Yesterday morning in Columbus, the elegant state capital of Ohio, the normally deserted state government district was awash with activity. In this State and there's consensus about this from both camps the so-called "ground battle" of the last 24 hours will be about getting people out to vote and about the local economy.

Jason Mauk, the Republicans' spokesman in the state, gives an example of the campaign's intensity.

"In 2000, we had 22,000 volunteers. Now we have 85,000," he tells me.

Mauk concedes that Ohio has suffered, losing over 200,000 jobs in the past four years.

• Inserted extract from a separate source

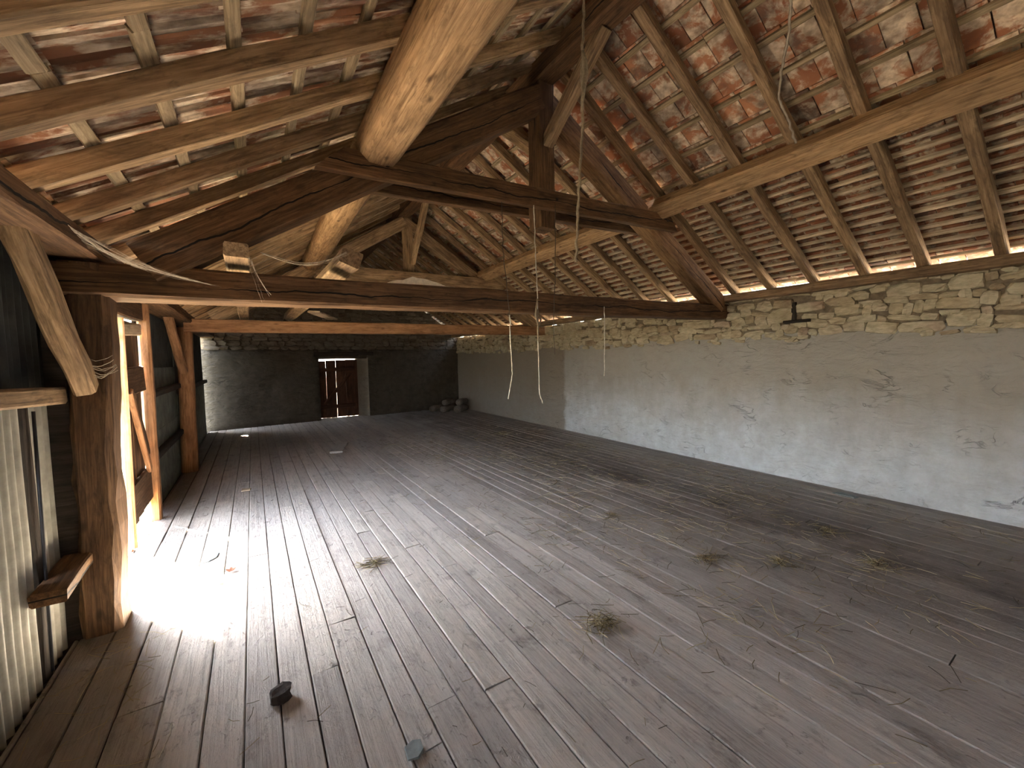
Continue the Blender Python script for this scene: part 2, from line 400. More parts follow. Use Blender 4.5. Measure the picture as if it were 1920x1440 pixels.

"Clearly Ohio's economy has been slower to recover from the recession than others. President Bush's strategies to counter that are beginning to show," he argues.

A BLOCK away, Dennis White, the chairman of the Democratic Party in Ohio, thinks it will boil down to turn-out. He predicts that his party will win, because it has registered half-a-million new voters in the state.

"Ohio is going to decide the winner," he predicts. "Both campaigns understand that. It's a very swing state. Whichever party gets out the vote will win the White House."

The battle here has been bitter and hostile, already mired with accusations of fraud, of smear tactics, challenges and legal writs.

The Democrats need two things. They need a big turn-out and need to harness the anger over job losses.

What the Republicans are relying on is another constituency altogether. The translation for al-Qaida is "the base." Republicans also talk about their own "base." They are the 4 million evangelical Christians who did not vote in the last election. For over a year, Bush's chief strategist Karl Rove has been targeting this arch-conservative group.

At Zaneville on Saturday, they were well represented among the crowd. Every second person I spoke to was born-again, talked about their conviction that God was on the side of Dubya.

Evenly balanced. But deeply divided. Sometimes you feel that two nations are vying for power in one country, one fundamentalist, conservative and isolationists and the other secular, liberal and inclusive. And in Ohio that will come down to rust belt versus rustic belt.